#### [Aim]
Print the listing from its top line through the line containing "tag(fol.build('foliage', LEAF_RHO, rho), kind='stuff');", nothing more, and leave out the pictures.

━━ Source material

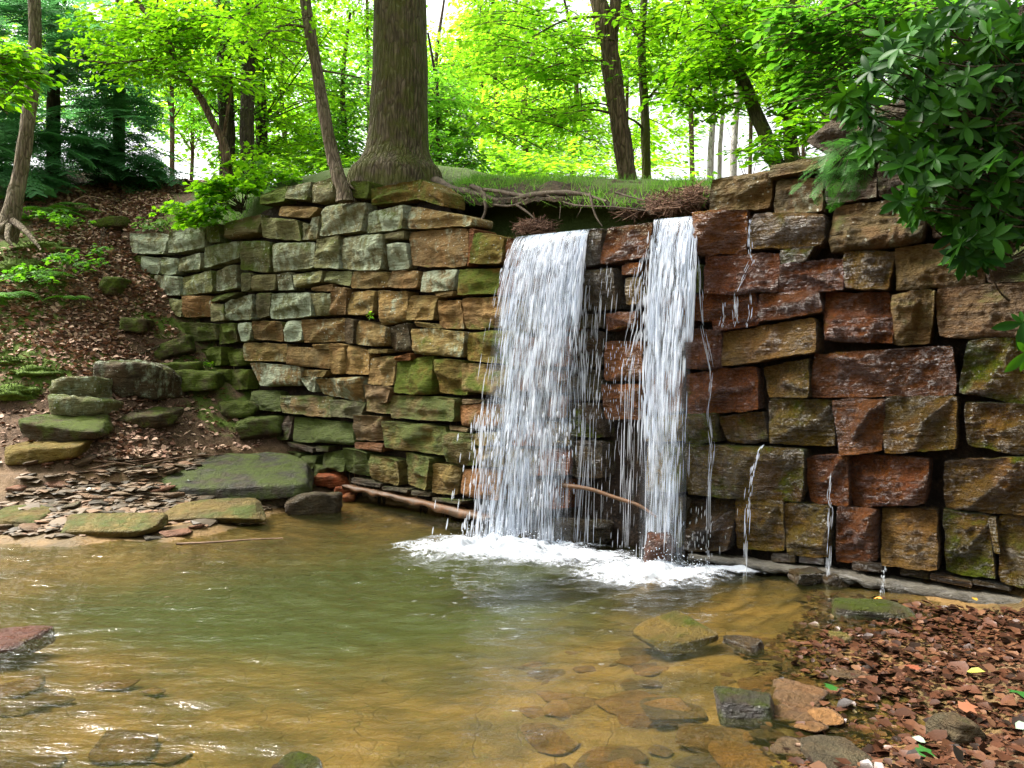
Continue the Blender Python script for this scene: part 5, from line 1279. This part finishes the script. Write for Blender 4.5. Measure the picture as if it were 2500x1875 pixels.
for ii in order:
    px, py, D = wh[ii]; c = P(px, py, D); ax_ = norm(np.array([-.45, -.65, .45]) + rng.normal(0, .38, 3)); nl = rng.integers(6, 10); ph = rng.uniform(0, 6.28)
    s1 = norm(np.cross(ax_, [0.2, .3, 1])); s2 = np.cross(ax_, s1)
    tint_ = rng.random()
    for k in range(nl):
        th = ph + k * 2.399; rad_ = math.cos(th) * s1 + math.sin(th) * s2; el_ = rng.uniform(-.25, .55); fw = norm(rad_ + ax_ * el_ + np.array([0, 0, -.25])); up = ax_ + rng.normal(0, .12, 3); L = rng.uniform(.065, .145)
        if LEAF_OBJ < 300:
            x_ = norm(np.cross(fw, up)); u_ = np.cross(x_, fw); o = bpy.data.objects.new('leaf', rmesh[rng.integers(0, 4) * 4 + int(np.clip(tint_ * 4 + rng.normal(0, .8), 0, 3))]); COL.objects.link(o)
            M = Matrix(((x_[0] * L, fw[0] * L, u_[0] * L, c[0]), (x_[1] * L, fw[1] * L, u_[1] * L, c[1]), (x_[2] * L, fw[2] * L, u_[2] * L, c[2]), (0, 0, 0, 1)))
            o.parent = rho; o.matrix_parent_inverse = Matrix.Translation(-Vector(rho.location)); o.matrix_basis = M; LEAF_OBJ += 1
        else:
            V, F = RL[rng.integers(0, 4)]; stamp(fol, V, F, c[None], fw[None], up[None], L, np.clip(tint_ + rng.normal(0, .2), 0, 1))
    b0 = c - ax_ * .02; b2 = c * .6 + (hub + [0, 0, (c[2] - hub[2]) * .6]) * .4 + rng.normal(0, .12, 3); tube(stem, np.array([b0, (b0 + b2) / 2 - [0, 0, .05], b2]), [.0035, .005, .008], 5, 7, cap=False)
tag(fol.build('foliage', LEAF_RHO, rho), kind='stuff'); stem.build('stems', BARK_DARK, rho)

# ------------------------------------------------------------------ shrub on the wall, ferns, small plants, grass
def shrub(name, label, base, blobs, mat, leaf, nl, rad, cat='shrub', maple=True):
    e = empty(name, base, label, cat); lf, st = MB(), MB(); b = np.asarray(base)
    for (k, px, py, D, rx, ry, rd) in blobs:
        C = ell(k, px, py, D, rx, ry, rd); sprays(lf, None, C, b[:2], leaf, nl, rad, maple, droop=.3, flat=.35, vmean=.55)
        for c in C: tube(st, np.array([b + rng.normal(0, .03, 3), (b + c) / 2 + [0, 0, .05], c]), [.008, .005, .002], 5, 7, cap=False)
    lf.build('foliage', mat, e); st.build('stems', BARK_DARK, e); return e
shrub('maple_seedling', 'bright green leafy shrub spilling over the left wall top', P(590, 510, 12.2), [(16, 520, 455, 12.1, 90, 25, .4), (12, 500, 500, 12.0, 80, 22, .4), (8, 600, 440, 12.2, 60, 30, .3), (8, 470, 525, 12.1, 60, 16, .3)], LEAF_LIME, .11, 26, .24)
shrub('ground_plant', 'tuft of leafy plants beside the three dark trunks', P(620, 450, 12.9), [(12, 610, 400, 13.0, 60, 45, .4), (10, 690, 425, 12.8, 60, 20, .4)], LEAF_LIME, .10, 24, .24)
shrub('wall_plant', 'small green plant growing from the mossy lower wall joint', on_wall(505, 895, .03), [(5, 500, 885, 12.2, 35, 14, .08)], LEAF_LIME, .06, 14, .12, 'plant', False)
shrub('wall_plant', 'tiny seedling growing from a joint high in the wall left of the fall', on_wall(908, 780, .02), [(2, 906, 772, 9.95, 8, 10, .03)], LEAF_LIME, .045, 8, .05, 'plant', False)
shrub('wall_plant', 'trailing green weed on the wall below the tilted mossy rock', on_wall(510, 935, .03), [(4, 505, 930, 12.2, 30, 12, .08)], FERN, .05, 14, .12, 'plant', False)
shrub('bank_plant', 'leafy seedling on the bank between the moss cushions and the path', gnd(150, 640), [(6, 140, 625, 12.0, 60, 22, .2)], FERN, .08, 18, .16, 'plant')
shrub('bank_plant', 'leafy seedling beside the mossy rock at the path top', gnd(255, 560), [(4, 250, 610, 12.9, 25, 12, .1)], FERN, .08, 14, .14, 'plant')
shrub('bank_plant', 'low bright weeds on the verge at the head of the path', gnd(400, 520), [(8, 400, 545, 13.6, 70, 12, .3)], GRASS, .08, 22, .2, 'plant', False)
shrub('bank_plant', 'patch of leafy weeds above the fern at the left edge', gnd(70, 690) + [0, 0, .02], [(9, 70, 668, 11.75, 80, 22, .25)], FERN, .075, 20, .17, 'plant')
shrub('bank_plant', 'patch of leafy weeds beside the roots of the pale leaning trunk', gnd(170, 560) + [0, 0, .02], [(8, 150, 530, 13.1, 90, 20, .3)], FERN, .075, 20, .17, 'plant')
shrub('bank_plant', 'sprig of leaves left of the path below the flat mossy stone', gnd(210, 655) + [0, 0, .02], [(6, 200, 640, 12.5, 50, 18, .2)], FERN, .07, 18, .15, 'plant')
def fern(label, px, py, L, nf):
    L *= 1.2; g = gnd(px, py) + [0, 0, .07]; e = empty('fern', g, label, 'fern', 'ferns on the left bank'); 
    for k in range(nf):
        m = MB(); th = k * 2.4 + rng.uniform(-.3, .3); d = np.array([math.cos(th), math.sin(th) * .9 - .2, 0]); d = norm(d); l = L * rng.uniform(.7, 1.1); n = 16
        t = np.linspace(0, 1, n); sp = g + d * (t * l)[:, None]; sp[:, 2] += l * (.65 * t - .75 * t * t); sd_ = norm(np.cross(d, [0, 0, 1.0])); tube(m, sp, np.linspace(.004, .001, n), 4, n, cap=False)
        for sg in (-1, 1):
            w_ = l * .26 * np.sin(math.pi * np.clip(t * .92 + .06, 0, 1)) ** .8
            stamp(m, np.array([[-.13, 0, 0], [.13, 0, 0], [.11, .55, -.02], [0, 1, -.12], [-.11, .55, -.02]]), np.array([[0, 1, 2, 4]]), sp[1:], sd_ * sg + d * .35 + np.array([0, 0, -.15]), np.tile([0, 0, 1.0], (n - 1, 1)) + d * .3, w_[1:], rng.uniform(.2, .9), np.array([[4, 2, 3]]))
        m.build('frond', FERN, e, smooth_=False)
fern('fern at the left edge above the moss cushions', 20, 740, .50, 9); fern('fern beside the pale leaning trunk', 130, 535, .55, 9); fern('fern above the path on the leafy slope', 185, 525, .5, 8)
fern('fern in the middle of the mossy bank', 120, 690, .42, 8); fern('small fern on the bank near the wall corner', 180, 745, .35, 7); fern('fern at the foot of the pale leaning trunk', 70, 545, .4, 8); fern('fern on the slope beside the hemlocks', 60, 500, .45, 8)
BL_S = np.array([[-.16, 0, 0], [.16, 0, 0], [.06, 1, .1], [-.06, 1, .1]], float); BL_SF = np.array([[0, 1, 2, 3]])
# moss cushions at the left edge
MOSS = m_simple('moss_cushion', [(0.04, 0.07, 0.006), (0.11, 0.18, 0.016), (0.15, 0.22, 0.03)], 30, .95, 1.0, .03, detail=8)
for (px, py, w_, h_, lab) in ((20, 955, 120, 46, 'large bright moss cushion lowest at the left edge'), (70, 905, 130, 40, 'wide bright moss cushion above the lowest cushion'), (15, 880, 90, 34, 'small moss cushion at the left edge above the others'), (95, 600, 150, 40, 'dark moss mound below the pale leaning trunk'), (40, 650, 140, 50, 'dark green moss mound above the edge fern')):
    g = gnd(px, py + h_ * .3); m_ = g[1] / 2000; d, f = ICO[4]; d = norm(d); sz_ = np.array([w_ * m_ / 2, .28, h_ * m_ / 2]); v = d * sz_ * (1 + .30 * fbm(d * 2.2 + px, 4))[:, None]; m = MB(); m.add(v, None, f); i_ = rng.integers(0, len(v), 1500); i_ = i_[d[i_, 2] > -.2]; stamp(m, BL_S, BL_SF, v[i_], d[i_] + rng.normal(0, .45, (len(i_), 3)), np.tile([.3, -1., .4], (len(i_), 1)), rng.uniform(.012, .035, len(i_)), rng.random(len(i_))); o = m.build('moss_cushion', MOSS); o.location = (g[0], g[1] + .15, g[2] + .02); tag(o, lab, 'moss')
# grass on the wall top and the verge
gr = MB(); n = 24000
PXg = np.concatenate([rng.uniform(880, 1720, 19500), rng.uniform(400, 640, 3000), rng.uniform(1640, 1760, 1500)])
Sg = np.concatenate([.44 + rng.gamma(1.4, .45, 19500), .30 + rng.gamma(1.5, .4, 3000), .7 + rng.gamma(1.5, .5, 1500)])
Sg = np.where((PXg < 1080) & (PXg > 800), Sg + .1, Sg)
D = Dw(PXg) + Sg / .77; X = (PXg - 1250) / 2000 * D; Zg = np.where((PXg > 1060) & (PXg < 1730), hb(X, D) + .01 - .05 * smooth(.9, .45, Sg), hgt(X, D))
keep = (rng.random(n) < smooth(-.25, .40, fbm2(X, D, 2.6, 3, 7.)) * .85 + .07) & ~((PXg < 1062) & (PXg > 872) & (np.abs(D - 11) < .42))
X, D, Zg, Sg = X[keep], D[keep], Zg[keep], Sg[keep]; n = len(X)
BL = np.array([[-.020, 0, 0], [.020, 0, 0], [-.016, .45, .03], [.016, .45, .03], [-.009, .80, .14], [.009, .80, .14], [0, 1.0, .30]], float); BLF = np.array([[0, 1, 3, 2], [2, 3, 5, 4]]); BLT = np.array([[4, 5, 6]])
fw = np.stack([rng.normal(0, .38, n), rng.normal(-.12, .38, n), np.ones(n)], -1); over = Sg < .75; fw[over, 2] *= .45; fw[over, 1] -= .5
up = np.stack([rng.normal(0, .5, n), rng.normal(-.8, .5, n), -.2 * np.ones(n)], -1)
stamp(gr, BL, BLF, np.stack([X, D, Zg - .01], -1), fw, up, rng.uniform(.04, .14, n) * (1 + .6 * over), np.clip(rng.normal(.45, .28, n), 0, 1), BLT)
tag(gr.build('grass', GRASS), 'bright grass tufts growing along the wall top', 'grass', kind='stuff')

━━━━

#### [Output of the task]
Continue the Blender Python script for this scene: part 5, from line 1279. This part finishes the script. Write for Blender 4.5. Measure the picture as if it were 2500x1875 pixels.
for ii in order:
    px, py, D = wh[ii]; c = P(px, py, D); ax_ = norm(np.array([-.45, -.65, .45]) + rng.normal(0, .38, 3)); nl = rng.integers(6, 10); ph = rng.uniform(0, 6.28)
    s1 = norm(np.cross(ax_, [0.2, .3, 1])); s2 = np.cross(ax_, s1)
    tint_ = rng.random()
    for k in range(nl):
        th = ph + k * 2.399; rad_ = math.cos(th) * s1 + math.sin(th) * s2; el_ = rng.uniform(-.25, .55); fw = norm(rad_ + ax_ * el_ + np.array([0, 0, -.25])); up = ax_ + rng.normal(0, .12, 3); L = rng.uniform(.065, .145)
        if LEAF_OBJ < 300:
            x_ = norm(np.cross(fw, up)); u_ = np.cross(x_, fw); o = bpy.data.objects.new('leaf', rmesh[rng.integers(0, 4) * 4 + int(np.clip(tint_ * 4 + rng.normal(0, .8), 0, 3))]); COL.objects.link(o)
            M = Matrix(((x_[0] * L, fw[0] * L, u_[0] * L, c[0]), (x_[1] * L, fw[1] * L, u_[1] * L, c[1]), (x_[2] * L, fw[2] * L, u_[2] * L, c[2]), (0, 0, 0, 1)))
            o.parent = rho; o.matrix_parent_inverse = Matrix.Translation(-Vector(rho.location)); o.matrix_basis = M; LEAF_OBJ += 1
        else:
            V, F = RL[rng.integers(0, 4)]; stamp(fol, V, F, c[None], fw[None], up[None], L, np.clip(tint_ + rng.normal(0, .2), 0, 1))
    b0 = c - ax_ * .02; b2 = c * .6 + (hub + [0, 0, (c[2] - hub[2]) * .6]) * .4 + rng.normal(0, .12, 3); tube(stem, np.array([b0, (b0 + b2) / 2 - [0, 0, .05], b2]), [.0035, .005, .008], 5, 7, cap=False)
tag(fol.build('foliage', LEAF_RHO, rho), kind='stuff'); stem.build('stems', BARK_DARK, rho)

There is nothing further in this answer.